* [Entries supplied]
****
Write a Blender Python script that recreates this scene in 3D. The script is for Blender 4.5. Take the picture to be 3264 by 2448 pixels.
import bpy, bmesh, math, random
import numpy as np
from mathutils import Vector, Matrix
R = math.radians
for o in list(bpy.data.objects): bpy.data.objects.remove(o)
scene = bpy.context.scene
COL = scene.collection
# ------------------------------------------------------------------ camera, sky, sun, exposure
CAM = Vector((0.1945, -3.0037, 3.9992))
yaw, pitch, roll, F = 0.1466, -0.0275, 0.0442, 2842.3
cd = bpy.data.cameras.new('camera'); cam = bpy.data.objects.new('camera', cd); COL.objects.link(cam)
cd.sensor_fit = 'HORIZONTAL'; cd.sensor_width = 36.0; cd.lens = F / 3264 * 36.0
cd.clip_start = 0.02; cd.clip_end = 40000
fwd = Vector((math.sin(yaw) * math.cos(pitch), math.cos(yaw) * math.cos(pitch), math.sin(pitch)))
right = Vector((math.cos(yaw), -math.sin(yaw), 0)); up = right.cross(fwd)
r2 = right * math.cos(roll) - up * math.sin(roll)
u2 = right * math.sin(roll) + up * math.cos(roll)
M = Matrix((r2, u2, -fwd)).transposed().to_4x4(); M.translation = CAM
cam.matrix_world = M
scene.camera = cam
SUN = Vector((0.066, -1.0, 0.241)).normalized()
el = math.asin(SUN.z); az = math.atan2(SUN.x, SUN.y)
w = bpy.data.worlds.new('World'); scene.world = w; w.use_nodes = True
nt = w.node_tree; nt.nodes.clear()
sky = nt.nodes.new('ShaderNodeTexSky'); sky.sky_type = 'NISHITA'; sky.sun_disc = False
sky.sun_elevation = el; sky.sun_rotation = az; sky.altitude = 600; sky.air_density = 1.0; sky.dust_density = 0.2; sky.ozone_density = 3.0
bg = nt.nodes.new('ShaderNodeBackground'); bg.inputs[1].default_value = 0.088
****
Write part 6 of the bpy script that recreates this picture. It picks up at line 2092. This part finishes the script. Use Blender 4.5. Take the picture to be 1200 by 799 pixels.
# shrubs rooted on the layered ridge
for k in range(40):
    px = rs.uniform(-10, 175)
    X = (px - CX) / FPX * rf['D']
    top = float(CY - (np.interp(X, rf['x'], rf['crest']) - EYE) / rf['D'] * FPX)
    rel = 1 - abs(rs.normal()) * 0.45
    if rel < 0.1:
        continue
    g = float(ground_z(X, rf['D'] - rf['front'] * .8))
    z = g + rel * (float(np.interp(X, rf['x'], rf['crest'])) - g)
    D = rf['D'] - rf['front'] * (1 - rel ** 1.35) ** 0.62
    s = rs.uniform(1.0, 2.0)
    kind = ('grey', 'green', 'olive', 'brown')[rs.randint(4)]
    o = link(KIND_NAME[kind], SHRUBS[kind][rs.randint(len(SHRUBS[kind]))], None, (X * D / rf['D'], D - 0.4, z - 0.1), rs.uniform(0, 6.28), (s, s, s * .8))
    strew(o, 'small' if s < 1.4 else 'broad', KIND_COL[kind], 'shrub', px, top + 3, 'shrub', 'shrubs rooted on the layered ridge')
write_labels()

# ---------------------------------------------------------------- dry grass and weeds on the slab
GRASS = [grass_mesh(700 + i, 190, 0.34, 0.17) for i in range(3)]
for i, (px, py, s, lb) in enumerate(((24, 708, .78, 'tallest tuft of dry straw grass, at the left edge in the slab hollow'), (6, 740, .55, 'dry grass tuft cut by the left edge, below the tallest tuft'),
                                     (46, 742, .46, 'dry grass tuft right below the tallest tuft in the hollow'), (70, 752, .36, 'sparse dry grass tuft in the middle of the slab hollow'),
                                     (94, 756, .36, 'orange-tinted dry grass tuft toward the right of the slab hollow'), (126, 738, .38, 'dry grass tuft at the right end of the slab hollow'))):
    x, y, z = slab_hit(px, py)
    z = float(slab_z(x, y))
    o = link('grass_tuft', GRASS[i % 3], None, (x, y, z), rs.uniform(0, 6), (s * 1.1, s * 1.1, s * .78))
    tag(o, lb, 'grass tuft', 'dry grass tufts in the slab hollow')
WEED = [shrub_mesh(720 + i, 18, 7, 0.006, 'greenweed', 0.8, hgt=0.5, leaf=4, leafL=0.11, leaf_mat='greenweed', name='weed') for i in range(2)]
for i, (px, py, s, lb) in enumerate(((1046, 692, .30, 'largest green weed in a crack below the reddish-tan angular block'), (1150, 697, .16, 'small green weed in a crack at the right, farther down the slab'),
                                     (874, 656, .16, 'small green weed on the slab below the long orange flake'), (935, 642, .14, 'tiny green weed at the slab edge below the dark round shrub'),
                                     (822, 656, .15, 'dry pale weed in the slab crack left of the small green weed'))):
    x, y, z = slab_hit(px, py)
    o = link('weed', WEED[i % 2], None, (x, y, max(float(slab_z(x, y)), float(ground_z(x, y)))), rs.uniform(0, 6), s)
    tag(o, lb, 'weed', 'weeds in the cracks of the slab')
****
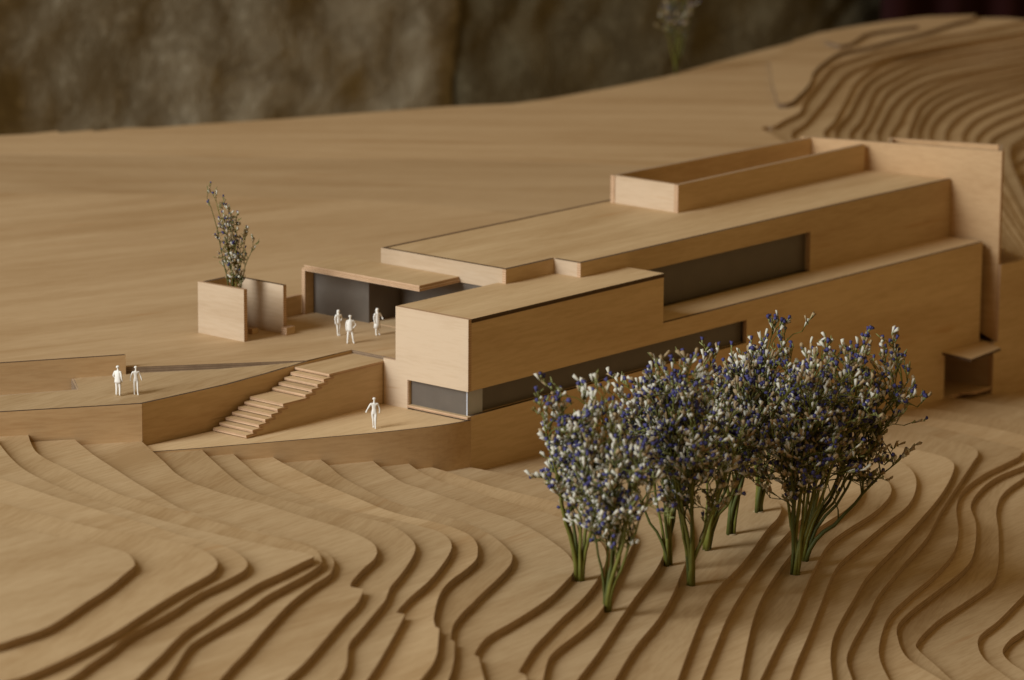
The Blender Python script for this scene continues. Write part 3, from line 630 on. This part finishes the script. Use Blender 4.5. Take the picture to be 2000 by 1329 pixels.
****
* [Exercise details]
Repeat the span of lines that opens with the line holding "Write a Blender" and closes with the line holding "bg = nt.nodes.new('ShaderNodeBackground');", exactly as it stands.

* [Solution to the problem]
Write a Blender Python script that recreates this scene in 3D. The script is for Blender 4.5. Take the picture to be 3264 by 2448 pixels.
import bpy, bmesh, math, random
import numpy as np
from mathutils import Vector, Matrix
R = math.radians
for o in list(bpy.data.objects): bpy.data.objects.remove(o)
scene = bpy.context.scene
COL = scene.collection
# ------------------------------------------------------------------ camera, sky, sun, exposure
CAM = Vector((0.1945, -3.0037, 3.9992))
yaw, pitch, roll, F = 0.1466, -0.0275, 0.0442, 2842.3
cd = bpy.data.cameras.new('camera'); cam = bpy.data.objects.new('camera', cd); COL.objects.link(cam)
cd.sensor_fit = 'HORIZONTAL'; cd.sensor_width = 36.0; cd.lens = F / 3264 * 36.0
cd.clip_start = 0.02; cd.clip_end = 40000
fwd = Vector((math.sin(yaw) * math.cos(pitch), math.cos(yaw) * math.cos(pitch), math.sin(pitch)))
right = Vector((math.cos(yaw), -math.sin(yaw), 0)); up = right.cross(fwd)
r2 = right * math.cos(roll) - up * math.sin(roll)
u2 = right * math.sin(roll) + up * math.cos(roll)
M = Matrix((r2, u2, -fwd)).transposed().to_4x4(); M.translation = CAM
cam.matrix_world = M
scene.camera = cam
SUN = Vector((0.066, -1.0, 0.241)).normalized()
el = math.asin(SUN.z); az = math.atan2(SUN.x, SUN.y)
w = bpy.data.worlds.new('World'); scene.world = w; w.use_nodes = True
nt = w.node_tree; nt.nodes.clear()
sky = nt.nodes.new('ShaderNodeTexSky'); sky.sky_type = 'NISHITA'; sky.sun_disc = False
sky.sun_elevation = el; sky.sun_rotation = az; sky.altitude = 600; sky.air_density = 1.0; sky.dust_density = 0.2; sky.ozone_density = 3.0
bg = nt.nodes.new('ShaderNodeBackground'); bg.inputs[1].default_value = 0.088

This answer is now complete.